> **WHAT IS REQUIRED**: Extract the complete listing and repeat it word for word.
========================================
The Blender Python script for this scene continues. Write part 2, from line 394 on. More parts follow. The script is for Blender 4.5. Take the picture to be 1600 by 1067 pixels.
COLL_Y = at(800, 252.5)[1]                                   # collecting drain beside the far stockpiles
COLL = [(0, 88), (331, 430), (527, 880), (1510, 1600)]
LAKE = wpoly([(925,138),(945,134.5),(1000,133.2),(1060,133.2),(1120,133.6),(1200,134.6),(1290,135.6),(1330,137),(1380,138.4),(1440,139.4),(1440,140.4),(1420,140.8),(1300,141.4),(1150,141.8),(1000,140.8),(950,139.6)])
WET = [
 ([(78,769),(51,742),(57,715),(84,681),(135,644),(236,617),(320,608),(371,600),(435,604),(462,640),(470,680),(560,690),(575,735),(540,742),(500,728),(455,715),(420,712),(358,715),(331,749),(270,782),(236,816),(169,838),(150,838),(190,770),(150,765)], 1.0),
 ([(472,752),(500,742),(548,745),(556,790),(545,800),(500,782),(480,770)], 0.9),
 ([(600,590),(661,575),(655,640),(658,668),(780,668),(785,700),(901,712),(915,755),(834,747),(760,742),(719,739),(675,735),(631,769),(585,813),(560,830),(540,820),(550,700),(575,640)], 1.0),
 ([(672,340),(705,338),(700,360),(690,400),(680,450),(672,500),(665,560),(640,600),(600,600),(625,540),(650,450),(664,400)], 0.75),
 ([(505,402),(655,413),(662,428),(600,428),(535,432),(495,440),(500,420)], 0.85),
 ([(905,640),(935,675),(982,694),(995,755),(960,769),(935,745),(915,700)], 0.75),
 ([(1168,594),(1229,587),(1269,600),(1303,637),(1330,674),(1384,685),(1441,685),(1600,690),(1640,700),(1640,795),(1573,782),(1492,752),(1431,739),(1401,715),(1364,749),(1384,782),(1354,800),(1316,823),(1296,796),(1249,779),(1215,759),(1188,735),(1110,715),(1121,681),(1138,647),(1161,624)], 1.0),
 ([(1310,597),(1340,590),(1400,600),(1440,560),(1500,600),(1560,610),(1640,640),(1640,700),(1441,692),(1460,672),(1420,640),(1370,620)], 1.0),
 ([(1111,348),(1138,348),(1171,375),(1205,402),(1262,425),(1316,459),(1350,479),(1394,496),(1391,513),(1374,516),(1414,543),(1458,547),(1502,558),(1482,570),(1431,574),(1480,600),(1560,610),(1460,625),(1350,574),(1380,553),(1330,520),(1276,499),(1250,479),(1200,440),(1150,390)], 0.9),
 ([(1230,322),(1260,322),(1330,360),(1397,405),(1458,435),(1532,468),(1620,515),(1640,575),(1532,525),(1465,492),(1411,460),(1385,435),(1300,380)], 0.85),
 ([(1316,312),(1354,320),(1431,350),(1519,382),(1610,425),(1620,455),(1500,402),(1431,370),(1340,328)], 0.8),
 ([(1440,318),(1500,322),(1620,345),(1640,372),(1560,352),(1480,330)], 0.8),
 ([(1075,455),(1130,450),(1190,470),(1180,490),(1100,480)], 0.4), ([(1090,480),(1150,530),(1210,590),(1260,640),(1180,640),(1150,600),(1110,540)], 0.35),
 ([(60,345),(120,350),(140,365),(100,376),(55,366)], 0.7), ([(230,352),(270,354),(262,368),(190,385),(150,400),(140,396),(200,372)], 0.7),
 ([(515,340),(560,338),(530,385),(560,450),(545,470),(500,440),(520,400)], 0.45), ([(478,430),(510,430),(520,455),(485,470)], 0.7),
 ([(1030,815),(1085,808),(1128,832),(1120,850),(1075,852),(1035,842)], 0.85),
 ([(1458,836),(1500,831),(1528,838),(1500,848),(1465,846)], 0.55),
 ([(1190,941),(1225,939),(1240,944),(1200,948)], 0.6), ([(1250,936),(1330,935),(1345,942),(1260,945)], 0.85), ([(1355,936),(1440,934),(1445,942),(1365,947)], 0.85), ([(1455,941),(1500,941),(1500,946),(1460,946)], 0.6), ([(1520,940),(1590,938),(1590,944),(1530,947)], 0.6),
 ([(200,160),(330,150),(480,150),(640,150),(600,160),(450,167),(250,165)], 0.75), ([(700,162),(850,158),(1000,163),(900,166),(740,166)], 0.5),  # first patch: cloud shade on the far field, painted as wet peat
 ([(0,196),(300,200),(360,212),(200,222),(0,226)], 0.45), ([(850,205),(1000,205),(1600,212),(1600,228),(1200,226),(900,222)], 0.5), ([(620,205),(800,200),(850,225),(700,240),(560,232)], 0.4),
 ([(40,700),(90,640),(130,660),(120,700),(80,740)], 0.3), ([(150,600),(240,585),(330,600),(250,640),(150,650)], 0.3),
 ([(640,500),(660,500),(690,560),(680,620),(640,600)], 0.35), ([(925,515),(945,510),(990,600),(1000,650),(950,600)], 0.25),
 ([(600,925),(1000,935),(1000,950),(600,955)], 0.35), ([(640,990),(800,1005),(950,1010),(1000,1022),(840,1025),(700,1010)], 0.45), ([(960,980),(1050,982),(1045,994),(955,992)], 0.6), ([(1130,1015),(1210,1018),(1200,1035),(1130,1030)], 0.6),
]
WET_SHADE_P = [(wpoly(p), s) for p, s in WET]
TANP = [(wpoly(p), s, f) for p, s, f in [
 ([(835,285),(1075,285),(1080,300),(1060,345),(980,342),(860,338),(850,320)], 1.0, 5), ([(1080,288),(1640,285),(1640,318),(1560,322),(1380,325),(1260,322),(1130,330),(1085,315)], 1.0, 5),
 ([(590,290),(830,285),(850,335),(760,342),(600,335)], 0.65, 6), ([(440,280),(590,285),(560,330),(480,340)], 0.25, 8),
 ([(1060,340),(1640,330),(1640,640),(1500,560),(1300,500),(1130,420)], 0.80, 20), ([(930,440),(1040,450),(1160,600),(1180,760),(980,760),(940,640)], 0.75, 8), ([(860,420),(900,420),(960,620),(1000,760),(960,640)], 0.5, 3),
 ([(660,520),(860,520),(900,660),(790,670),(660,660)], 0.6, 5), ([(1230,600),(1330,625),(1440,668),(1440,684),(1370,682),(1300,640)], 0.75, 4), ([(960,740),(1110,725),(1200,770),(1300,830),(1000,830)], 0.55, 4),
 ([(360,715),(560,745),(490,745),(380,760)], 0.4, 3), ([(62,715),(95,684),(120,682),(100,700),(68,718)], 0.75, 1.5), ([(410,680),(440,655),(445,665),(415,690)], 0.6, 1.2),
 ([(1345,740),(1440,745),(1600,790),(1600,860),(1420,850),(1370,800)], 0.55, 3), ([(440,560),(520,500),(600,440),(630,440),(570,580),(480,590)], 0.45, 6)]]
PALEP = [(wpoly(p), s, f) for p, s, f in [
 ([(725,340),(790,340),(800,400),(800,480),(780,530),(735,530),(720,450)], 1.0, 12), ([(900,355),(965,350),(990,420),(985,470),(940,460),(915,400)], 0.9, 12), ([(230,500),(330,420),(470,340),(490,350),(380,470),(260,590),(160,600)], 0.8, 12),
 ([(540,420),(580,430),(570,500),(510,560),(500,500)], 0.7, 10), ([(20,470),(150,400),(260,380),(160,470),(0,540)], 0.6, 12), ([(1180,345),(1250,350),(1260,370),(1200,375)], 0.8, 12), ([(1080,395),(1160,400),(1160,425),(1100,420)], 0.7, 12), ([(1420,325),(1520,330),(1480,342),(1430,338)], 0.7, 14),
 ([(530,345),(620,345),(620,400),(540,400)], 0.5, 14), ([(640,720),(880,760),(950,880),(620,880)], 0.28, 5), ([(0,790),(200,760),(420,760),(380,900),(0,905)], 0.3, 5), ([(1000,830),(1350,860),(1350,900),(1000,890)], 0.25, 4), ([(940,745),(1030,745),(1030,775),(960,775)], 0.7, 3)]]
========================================
> **COMPLETE OUTPUT**:
The Blender Python script for this scene continues. Write part 2, from line 394 on. More parts follow. The script is for Blender 4.5. Take the picture to be 1600 by 1067 pixels.
COLL_Y = at(800, 252.5)[1]                                   # collecting drain beside the far stockpiles
COLL = [(0, 88), (331, 430), (527, 880), (1510, 1600)]
LAKE = wpoly([(925,138),(945,134.5),(1000,133.2),(1060,133.2),(1120,133.6),(1200,134.6),(1290,135.6),(1330,137),(1380,138.4),(1440,139.4),(1440,140.4),(1420,140.8),(1300,141.4),(1150,141.8),(1000,140.8),(950,139.6)])
WET = [
 ([(78,769),(51,742),(57,715),(84,681),(135,644),(236,617),(320,608),(371,600),(435,604),(462,640),(470,680),(560,690),(575,735),(540,742),(500,728),(455,715),(420,712),(358,715),(331,749),(270,782),(236,816),(169,838),(150,838),(190,770),(150,765)], 1.0),
 ([(472,752),(500,742),(548,745),(556,790),(545,800),(500,782),(480,770)], 0.9),
 ([(600,590),(661,575),(655,640),(658,668),(780,668),(785,700),(901,712),(915,755),(834,747),(760,742),(719,739),(675,735),(631,769),(585,813),(560,830),(540,820),(550,700),(575,640)], 1.0),
 ([(672,340),(705,338),(700,360),(690,400),(680,450),(672,500),(665,560),(640,600),(600,600),(625,540),(650,450),(664,400)], 0.75),
 ([(505,402),(655,413),(662,428),(600,428),(535,432),(495,440),(500,420)], 0.85),
 ([(905,640),(935,675),(982,694),(995,755),(960,769),(935,745),(915,700)], 0.75),
 ([(1168,594),(1229,587),(1269,600),(1303,637),(1330,674),(1384,685),(1441,685),(1600,690),(1640,700),(1640,795),(1573,782),(1492,752),(1431,739),(1401,715),(1364,749),(1384,782),(1354,800),(1316,823),(1296,796),(1249,779),(1215,759),(1188,735),(1110,715),(1121,681),(1138,647),(1161,624)], 1.0),
 ([(1310,597),(1340,590),(1400,600),(1440,560),(1500,600),(1560,610),(1640,640),(1640,700),(1441,692),(1460,672),(1420,640),(1370,620)], 1.0),
 ([(1111,348),(1138,348),(1171,375),(1205,402),(1262,425),(1316,459),(1350,479),(1394,496),(1391,513),(1374,516),(1414,543),(1458,547),(1502,558),(1482,570),(1431,574),(1480,600),(1560,610),(1460,625),(1350,574),(1380,553),(1330,520),(1276,499),(1250,479),(1200,440),(1150,390)], 0.9),
 ([(1230,322),(1260,322),(1330,360),(1397,405),(1458,435),(1532,468),(1620,515),(1640,575),(1532,525),(1465,492),(1411,460),(1385,435),(1300,380)], 0.85),
 ([(1316,312),(1354,320),(1431,350),(1519,382),(1610,425),(1620,455),(1500,402),(1431,370),(1340,328)], 0.8),
 ([(1440,318),(1500,322),(1620,345),(1640,372),(1560,352),(1480,330)], 0.8),
 ([(1075,455),(1130,450),(1190,470),(1180,490),(1100,480)], 0.4), ([(1090,480),(1150,530),(1210,590),(1260,640),(1180,640),(1150,600),(1110,540)], 0.35),
 ([(60,345),(120,350),(140,365),(100,376),(55,366)], 0.7), ([(230,352),(270,354),(262,368),(190,385),(150,400),(140,396),(200,372)], 0.7),
 ([(515,340),(560,338),(530,385),(560,450),(545,470),(500,440),(520,400)], 0.45), ([(478,430),(510,430),(520,455),(485,470)], 0.7),
 ([(1030,815),(1085,808),(1128,832),(1120,850),(1075,852),(1035,842)], 0.85),
 ([(1458,836),(1500,831),(1528,838),(1500,848),(1465,846)], 0.55),
 ([(1190,941),(1225,939),(1240,944),(1200,948)], 0.6), ([(1250,936),(1330,935),(1345,942),(1260,945)], 0.85), ([(1355,936),(1440,934),(1445,942),(1365,947)], 0.85), ([(1455,941),(1500,941),(1500,946),(1460,946)], 0.6), ([(1520,940),(1590,938),(1590,944),(1530,947)], 0.6),
 ([(200,160),(330,150),(480,150),(640,150),(600,160),(450,167),(250,165)], 0.75), ([(700,162),(850,158),(1000,163),(900,166),(740,166)], 0.5),  # first patch: cloud shade on the far field, painted as wet peat
 ([(0,196),(300,200),(360,212),(200,222),(0,226)], 0.45), ([(850,205),(1000,205),(1600,212),(1600,228),(1200,226),(900,222)], 0.5), ([(620,205),(800,200),(850,225),(700,240),(560,232)], 0.4),
 ([(40,700),(90,640),(130,660),(120,700),(80,740)], 0.3), ([(150,600),(240,585),(330,600),(250,640),(150,650)], 0.3),
 ([(640,500),(660,500),(690,560),(680,620),(640,600)], 0.35), ([(925,515),(945,510),(990,600),(1000,650),(950,600)], 0.25),
 ([(600,925),(1000,935),(1000,950),(600,955)], 0.35), ([(640,990),(800,1005),(950,1010),(1000,1022),(840,1025),(700,1010)], 0.45), ([(960,980),(1050,982),(1045,994),(955,992)], 0.6), ([(1130,1015),(1210,1018),(1200,1035),(1130,1030)], 0.6),
]
WET_SHADE_P = [(wpoly(p), s) for p, s in WET]
TANP = [(wpoly(p), s, f) for p, s, f in [
 ([(835,285),(1075,285),(1080,300),(1060,345),(980,342),(860,338),(850,320)], 1.0, 5), ([(1080,288),(1640,285),(1640,318),(1560,322),(1380,325),(1260,322),(1130,330),(1085,315)], 1.0, 5),
 ([(590,290),(830,285),(850,335),(760,342),(600,335)], 0.65, 6), ([(440,280),(590,285),(560,330),(480,340)], 0.25, 8),
 ([(1060,340),(1640,330),(1640,640),(1500,560),(1300,500),(1130,420)], 0.80, 20), ([(930,440),(1040,450),(1160,600),(1180,760),(980,760),(940,640)], 0.75, 8), ([(860,420),(900,420),(960,620),(1000,760),(960,640)], 0.5, 3),
 ([(660,520),(860,520),(900,660),(790,670),(660,660)], 0.6, 5), ([(1230,600),(1330,625),(1440,668),(1440,684),(1370,682),(1300,640)], 0.75, 4), ([(960,740),(1110,725),(1200,770),(1300,830),(1000,830)], 0.55, 4),
 ([(360,715),(560,745),(490,745),(380,760)], 0.4, 3), ([(62,715),(95,684),(120,682),(100,700),(68,718)], 0.75, 1.5), ([(410,680),(440,655),(445,665),(415,690)], 0.6, 1.2),
 ([(1345,740),(1440,745),(1600,790),(1600,860),(1420,850),(1370,800)], 0.55, 3), ([(440,560),(520,500),(600,440),(630,440),(570,580),(480,590)], 0.45, 6)]]
PALEP = [(wpoly(p), s, f) for p, s, f in [
 ([(725,340),(790,340),(800,400),(800,480),(780,530),(735,530),(720,450)], 1.0, 12), ([(900,355),(965,350),(990,420),(985,470),(940,460),(915,400)], 0.9, 12), ([(230,500),(330,420),(470,340),(490,350),(380,470),(260,590),(160,600)], 0.8, 12),
 ([(540,420),(580,430),(570,500),(510,560),(500,500)], 0.7, 10), ([(20,470),(150,400),(260,380),(160,470),(0,540)], 0.6, 12), ([(1180,345),(1250,350),(1260,370),(1200,375)], 0.8, 12), ([(1080,395),(1160,400),(1160,425),(1100,420)], 0.7, 12), ([(1420,325),(1520,330),(1480,342),(1430,338)], 0.7, 14),
 ([(530,345),(620,345),(620,400),(540,400)], 0.5, 14), ([(640,720),(880,760),(950,880),(620,880)], 0.28, 5), ([(0,790),(200,760),(420,760),(380,900),(0,905)], 0.3, 5), ([(1000,830),(1350,860),(1350,900),(1000,890)], 0.25, 4), ([(940,745),(1030,745),(1030,775),(960,775)], 0.7, 3)]]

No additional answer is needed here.